Darf man sich an der Supermarktkasse vordrängeln?

Heute gehört es in unserer Gesellschaft zur Norm, sich an der Kasse im Supermarkt ans Ende einer Schlange anzustellen. Solche Normen sollen menschlichem Handeln eine gewisse Regelmäßigkeit verleihen und es auf diese Weise nachvollziehbar machen. So können sich die Menschen untereinander verständigen und sinnvoll agieren.

Was ist eigentlich ...

ein Tabu? Ein religiös oder rituell begründetes Verbot. Ein Tabu kann sein, den Gottesnamen auszusprechen oder bestimmte Speisen zu essen. Das Wort stammt ursprünglich aus Polynesien, wo es sich ebenfalls auf ein unbedingtes Verbot bestimmter Handlungen bezieht.

eine Sitte? Umgangssprachlich bedeutet Sitte soviel wie Brauch. Allerdings benutzen Soziologen das Wort auch, wenn sie von Normen reden, die aus den »guten« Sitten heraus begründet sind – es verletzt z. B. die sittlichen Normen, wenn jemand an eine Hauswand uriniert.

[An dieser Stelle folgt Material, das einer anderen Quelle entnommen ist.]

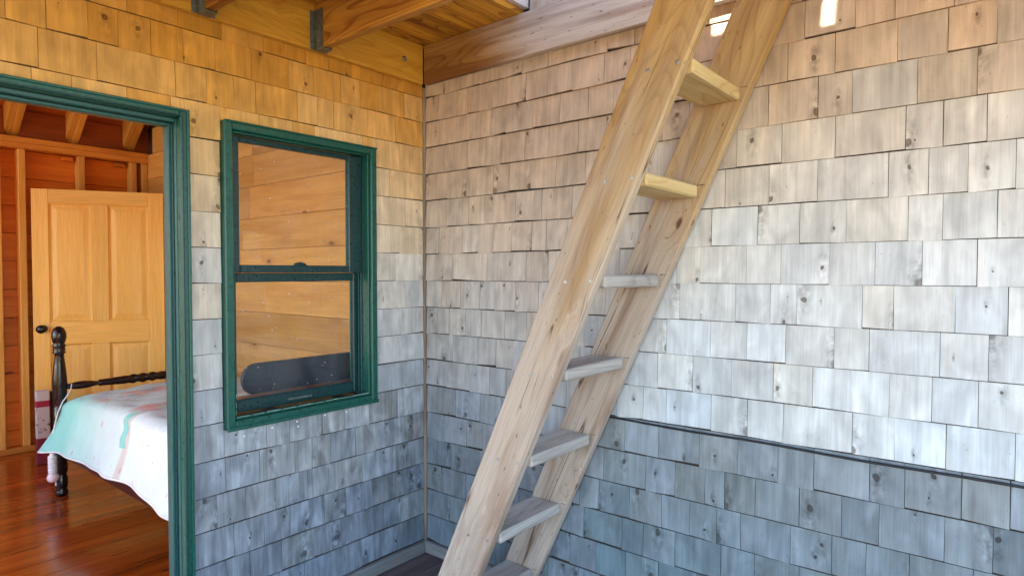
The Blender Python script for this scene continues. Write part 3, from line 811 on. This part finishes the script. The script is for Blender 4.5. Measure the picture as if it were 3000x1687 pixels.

Tugend? Ursprünglich bedeutete Tugend die Bereitschaft zu sittlicher Gesinnung und sittlichem Handeln. Was jedoch früher als tugendhaft galt (z. B. keinen Geschlechtsverkehr vor der Ehe), gilt manchmal als überkommen: Als positive Tugenden bewertet werden heute Zivilcourage und Mut.